** GIVEN PROBLEM **
Give the data below again exactly as written, without its pictures.

____ SUPPLIED INFORMATION

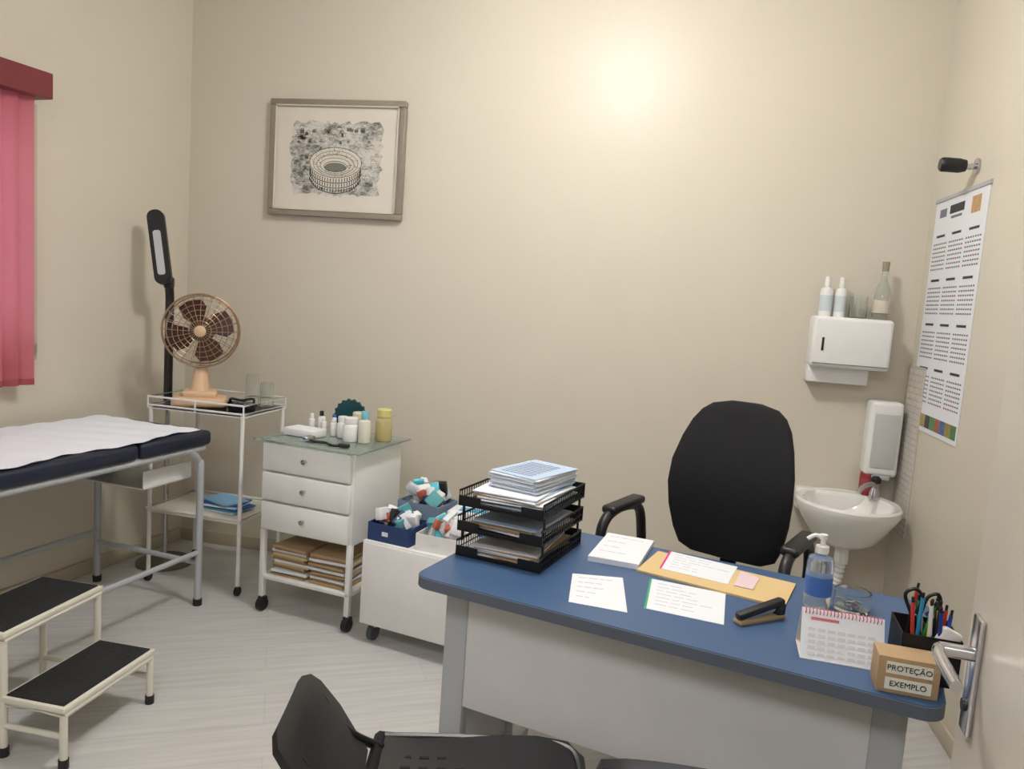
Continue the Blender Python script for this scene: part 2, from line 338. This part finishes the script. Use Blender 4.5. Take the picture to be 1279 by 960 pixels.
# ------------------------------------------------------------ desk
DX,DY,DA=-.61,1.93,-14.6;L=1.27;DW=.67
bluem=mat("desk_blue_laminate",(62,90,128),.4,var=.03);edge=mat("desk_edge",(92,100,114),.5);panel=mat("desk_panel_grey",(212,212,213),.5)
w=B()
w.prism(rrect(L/2,DW/2,L,DW,.05),.71,.738,edge);w.prism(rrect(L/2,DW/2,L-.008,DW-.008,.046),.738,.740,bluem)
w.bx(.10,L-.10,.095,.113,.36,.71,panel,.002)
for x in (.06,L-.13):
    w.bx(x,x+.07,.09,.13,.05,.705,grey,.006);w.bx(x,x+.07,.42,.46,.05,.705,grey,.006);w.bx(x+.01,x+.06,.13,.42,.12,.69,panel,.002)
    w.bx(x,x+.07,.03,.60,.02,.055,grey,.012);w.bx(x+.005,x+.065,.05,.60,.69,.71,grey,.003)
    for y in (.06,.57): w.cyl((x+.035,y,0),(x+.035,y,.025),.02,black)
w.bx(.13,L-.13,.26,.28,.10,.18,panel,.002)
w.done("desk",(DX,DY,0),DA)
T=.7402
# letter tray
w=B();tw,td=.27,.33;mesh=mat("black_wire",(26,27,30),.45,.3)
pb=mat("paper_blue",(176,196,220),.7)
for i,z in enumerate((.0,.075,.15)):
    w.bx(0,tw,0,td,z+.004,z+.007,mesh)
    for x in (0,tw-.004): 
        w.bx(x,x+.004,0,td,z+.042,z+.047,mesh)
        for k in range(23): w.bx(x+.001,x+.003,k*.0148,k*.0148+.002,z,z+.044,mesh)
        w.bx(x+.001,x+.003,0,td,z+.02,z+.023,mesh)
    w.bx(0,tw,td-.004,td,z,z+.047,mesh);
    w.bx(0,tw,0,.004,z,z+.012,mesh);w.bx(0,.07,0,.004,z+.012,z+.03,mesh);w.bx(tw-.07,tw,0,.004,z+.012,z+.03,mesh)
    n=11 if i==2 else 7
    for k in range(n):
        w.box((tw/2+random.uniform(-.012,.012),td/2+random.uniform(-.01,.02),z+.009+k*.0036),(.20,.28,.0032),[paper,kraft,paper,pb][(k+i)%4],0,(0,0,random.uniform(-7,7)))
for x in (.004,tw-.008):
    for y in (.02,td-.03): w.bx(x,x+.005,y,y+.008,.04,.155,mesh)
w.done("letter_tray",(-.545,2.135,T),-14)
w=B()
for k in range(13): w.box((random.uniform(-.006,.006),random.uniform(-.008,.008),.002+k*.0035),(.165,.235,.003),paper if k%3 else pb,0,(0,0,random.uniform(-4,4)))
for k in range(9): w.bx(-.06,.05,-.09+k*.02,-.087+k*.02,.0462,.0468,ink)
w.done("form_stack",(-.355,2.30,T+.1985),-22)
ikp=mat("ink_pale",(182,188,204),.8)
def sheet(name,pts,h,m,lines=0,edgem=None,z=T):
    cxy=Vector((sum(p[0] for p in pts)/4,sum(p[1] for p in pts)/4));w=B()
    q=[(p[0]-cxy.x,p[1]-cxy.y) for p in pts]
    w.prism(q,0,h,m)
    A,Bq,Cq,Dq=[Vector(p) for p in q]
    def P(u,v): return A*(1-u)*(1-v)+Bq*u*(1-v)+Cq*u*v+Dq*(1-u)*v
    for k in range(lines):
        v=.88-.8*k/max(1,lines);v2=v-.012;u0=.12
        for g in range(random.randint(2,4)):
            u1=u0+random.uniform(.08,.2);w.prism([P(u0,v2),P(u1,v2),P(u1,v),P(u0,v)],h+.0001,h+.0004,ikp);u0=u1+.03
    if edgem: w.prism([P(0,0),P(.03,0),P(.03,1),P(0,1)],h+.0001,h+.0005,edgem)
    return w.done(name,(cxy.x,cxy.y,z))
sheet("notepad",[(-.165,2.235),(-.015,2.215),(.025,2.47),(-.125,2.495)],.016,paper,4)
sheet("handwritten_note",[(-.18,1.90),(-.03,1.885),(-.055,2.13),(-.195,2.11)],.0006,paper,5)
sheet("manila_envelope",[(-.02,2.20),(.37,2.06),(.43,2.26),(.04,2.40)],.006,mat("manila",(214,186,134),.7))
sheet("prescription_form",[(.01,1.93),(.205,1.895),(.225,2.115),(.02,2.155)],.0008,paper,7,mat("green_edge",(60,170,110),.6),T)
sheet("referral_form",[(.045,2.235),(.235,2.175),(.275,2.34),(.075,2.41)],.001,paper,6,mat("pink_edge",(220,60,140),.6),T+.0062)
sheet("pink_form",[(.25,2.17),(.30,2.155),(.33,2.26),(.28,2.30)],.001,mat("pink_paper",(225,200,205),.7),0,None,T+.0075)
# stapler
w=B();tan=mat("stapler_tan",(150,130,100),.5)
w.bx(-.075,.075,-.016,.016,0,.012,tan,.004);w.box((.0,0,.032),(.15,.024,.018),black,.006,(0,-9,0));w.bx(.05,.075,-.014,.014,.01,.04,black,.004);w.box((0,0,.02),(.14,.016,.008),chrome,.001,(0,-7,0))
w.done("stapler",(.295,1.955,T),38)
bottle("hand_sanitizer_bottle",.455,2.10,T,.205,.034,mat("clear_gel",(232,240,243),.08,trans=.85),wplas,mat("label_blue",(70,112,186),.5),True)
w=B();w.lathe([(0,0),(.045,0),(.047,.005),(.047,.05),(.042,.05),(.042,.008),(0,.008)],glass)
for k in range(16):
    a=random.uniform(0,6.28);r_=random.uniform(0,.03);w.box((r_*math.cos(a),r_*math.sin(a),.012+random.uniform(0,.018)),(.02,.005,.003),chrome,0,(random.uniform(-20,20),0,random.uniform(0,180)))
w.done("paper_clip_jar",(.55,2.13,T))
# desk calendar
w=B();q=mat("cal_beige",(225,214,205),.7)
PX=Matrix(((0,0,1,0),(1,0,0,0),(0,1,0,0),(0,0,0,1)))
w.prism([(0,0),(.004,0),(.052,.098),(.05,.1)],0,.175,paper,PX)
w.prism([(.1,0),(.104,0),(.054,.1),(.05,.098)],0,.175,q,PX)
w.bx(0,.175,0,.104,0,.002,q)
def onp(x,t,off=.001): return (x,t*.05-off*.9,t*.098+off*.4)
for r_ in range(5):
    for c_ in range(7):
        x0=.015+c_*.021;t0=.1+r_*.12
        w.raw([onp(x0,t0),onp(x0+.016,t0),onp(x0+.016,t0+.06),onp(x0,t0+.06)],[[0,1,2,3]],mat("cal_tint",(212,208,212),.8))
w.raw([onp(.02,.80),onp(.08,.80),onp(.08,.86),onp(.02,.86)],[[0,1,2,3]],mat("cal_red",(205,110,120),.7))
for k in range(22): w.tube([(.008+k*.0076,.048+.007*math.cos(a),.097+.007*math.sin(a)) for a in [i*math.pi/3 for i in range(6)]],.001,mat("cal_spiral",(200,70,95),.4),5,closed=True)
w.done("desk_calendar",(.362,1.768,T),-4)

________

** WRITTEN REPLY **
Continue the Blender Python script for this scene: part 2, from line 338. This part finishes the script. Use Blender 4.5. Take the picture to be 1279 by 960 pixels.
# ------------------------------------------------------------ desk
DX,DY,DA=-.61,1.93,-14.6;L=1.27;DW=.67
bluem=mat("desk_blue_laminate",(62,90,128),.4,var=.03);edge=mat("desk_edge",(92,100,114),.5);panel=mat("desk_panel_grey",(212,212,213),.5)
w=B()
w.prism(rrect(L/2,DW/2,L,DW,.05),.71,.738,edge);w.prism(rrect(L/2,DW/2,L-.008,DW-.008,.046),.738,.740,bluem)
w.bx(.10,L-.10,.095,.113,.36,.71,panel,.002)
for x in (.06,L-.13):
    w.bx(x,x+.07,.09,.13,.05,.705,grey,.006);w.bx(x,x+.07,.42,.46,.05,.705,grey,.006);w.bx(x+.01,x+.06,.13,.42,.12,.69,panel,.002)
    w.bx(x,x+.07,.03,.60,.02,.055,grey,.012);w.bx(x+.005,x+.065,.05,.60,.69,.71,grey,.003)
    for y in (.06,.57): w.cyl((x+.035,y,0),(x+.035,y,.025),.02,black)
w.bx(.13,L-.13,.26,.28,.10,.18,panel,.002)
w.done("desk",(DX,DY,0),DA)
T=.7402
# letter tray
w=B();tw,td=.27,.33;mesh=mat("black_wire",(26,27,30),.45,.3)
pb=mat("paper_blue",(176,196,220),.7)
for i,z in enumerate((.0,.075,.15)):
    w.bx(0,tw,0,td,z+.004,z+.007,mesh)
    for x in (0,tw-.004): 
        w.bx(x,x+.004,0,td,z+.042,z+.047,mesh)
        for k in range(23): w.bx(x+.001,x+.003,k*.0148,k*.0148+.002,z,z+.044,mesh)
        w.bx(x+.001,x+.003,0,td,z+.02,z+.023,mesh)
    w.bx(0,tw,td-.004,td,z,z+.047,mesh);
    w.bx(0,tw,0,.004,z,z+.012,mesh);w.bx(0,.07,0,.004,z+.012,z+.03,mesh);w.bx(tw-.07,tw,0,.004,z+.012,z+.03,mesh)
    n=11 if i==2 else 7
    for k in range(n):
        w.box((tw/2+random.uniform(-.012,.012),td/2+random.uniform(-.01,.02),z+.009+k*.0036),(.20,.28,.0032),[paper,kraft,paper,pb][(k+i)%4],0,(0,0,random.uniform(-7,7)))
for x in (.004,tw-.008):
    for y in (.02,td-.03): w.bx(x,x+.005,y,y+.008,.04,.155,mesh)
w.done("letter_tray",(-.545,2.135,T),-14)
w=B()
for k in range(13): w.box((random.uniform(-.006,.006),random.uniform(-.008,.008),.002+k*.0035),(.165,.235,.003),paper if k%3 else pb,0,(0,0,random.uniform(-4,4)))
for k in range(9): w.bx(-.06,.05,-.09+k*.02,-.087+k*.02,.0462,.0468,ink)
w.done("form_stack",(-.355,2.30,T+.1985),-22)
ikp=mat("ink_pale",(182,188,204),.8)
def sheet(name,pts,h,m,lines=0,edgem=None,z=T):
    cxy=Vector((sum(p[0] for p in pts)/4,sum(p[1] for p in pts)/4));w=B()
    q=[(p[0]-cxy.x,p[1]-cxy.y) for p in pts]
    w.prism(q,0,h,m)
    A,Bq,Cq,Dq=[Vector(p) for p in q]
    def P(u,v): return A*(1-u)*(1-v)+Bq*u*(1-v)+Cq*u*v+Dq*(1-u)*v
    for k in range(lines):
        v=.88-.8*k/max(1,lines);v2=v-.012;u0=.12
        for g in range(random.randint(2,4)):
            u1=u0+random.uniform(.08,.2);w.prism([P(u0,v2),P(u1,v2),P(u1,v),P(u0,v)],h+.0001,h+.0004,ikp);u0=u1+.03
    if edgem: w.prism([P(0,0),P(.03,0),P(.03,1),P(0,1)],h+.0001,h+.0005,edgem)
    return w.done(name,(cxy.x,cxy.y,z))
sheet("notepad",[(-.165,2.235),(-.015,2.215),(.025,2.47),(-.125,2.495)],.016,paper,4)
sheet("handwritten_note",[(-.18,1.90),(-.03,1.885),(-.055,2.13),(-.195,2.11)],.0006,paper,5)
sheet("manila_envelope",[(-.02,2.20),(.37,2.06),(.43,2.26),(.04,2.40)],.006,mat("manila",(214,186,134),.7))
sheet("prescription_form",[(.01,1.93),(.205,1.895),(.225,2.115),(.02,2.155)],.0008,paper,7,mat("green_edge",(60,170,110),.6),T)
sheet("referral_form",[(.045,2.235),(.235,2.175),(.275,2.34),(.075,2.41)],.001,paper,6,mat("pink_edge",(220,60,140),.6),T+.0062)
sheet("pink_form",[(.25,2.17),(.30,2.155),(.33,2.26),(.28,2.30)],.001,mat("pink_paper",(225,200,205),.7),0,None,T+.0075)
# stapler
w=B();tan=mat("stapler_tan",(150,130,100),.5)
w.bx(-.075,.075,-.016,.016,0,.012,tan,.004);w.box((.0,0,.032),(.15,.024,.018),black,.006,(0,-9,0));w.bx(.05,.075,-.014,.014,.01,.04,black,.004);w.box((0,0,.02),(.14,.016,.008),chrome,.001,(0,-7,0))
w.done("stapler",(.295,1.955,T),38)
bottle("hand_sanitizer_bottle",.455,2.10,T,.205,.034,mat("clear_gel",(232,240,243),.08,trans=.85),wplas,mat("label_blue",(70,112,186),.5),True)
w=B();w.lathe([(0,0),(.045,0),(.047,.005),(.047,.05),(.042,.05),(.042,.008),(0,.008)],glass)
for k in range(16):
    a=random.uniform(0,6.28);r_=random.uniform(0,.03);w.box((r_*math.cos(a),r_*math.sin(a),.012+random.uniform(0,.018)),(.02,.005,.003),chrome,0,(random.uniform(-20,20),0,random.uniform(0,180)))
w.done("paper_clip_jar",(.55,2.13,T))
# desk calendar
w=B();q=mat("cal_beige",(225,214,205),.7)
PX=Matrix(((0,0,1,0),(1,0,0,0),(0,1,0,0),(0,0,0,1)))
w.prism([(0,0),(.004,0),(.052,.098),(.05,.1)],0,.175,paper,PX)
w.prism([(.1,0),(.104,0),(.054,.1),(.05,.098)],0,.175,q,PX)
w.bx(0,.175,0,.104,0,.002,q)
def onp(x,t,off=.001): return (x,t*.05-off*.9,t*.098+off*.4)
for r_ in range(5):
    for c_ in range(7):
        x0=.015+c_*.021;t0=.1+r_*.12
        w.raw([onp(x0,t0),onp(x0+.016,t0),onp(x0+.016,t0+.06),onp(x0,t0+.06)],[[0,1,2,3]],mat("cal_tint",(212,208,212),.8))
w.raw([onp(.02,.80),onp(.08,.80),onp(.08,.86),onp(.02,.86)],[[0,1,2,3]],mat("cal_red",(205,110,120),.7))
for k in range(22): w.tube([(.008+k*.0076,.048+.007*math.cos(a),.097+.007*math.sin(a)) for a in [i*math.pi/3 for i in range(6)]],.001,mat("cal_spiral",(200,70,95),.4),5,closed=True)
w.done("desk_calendar",(.362,1.768,T),-4)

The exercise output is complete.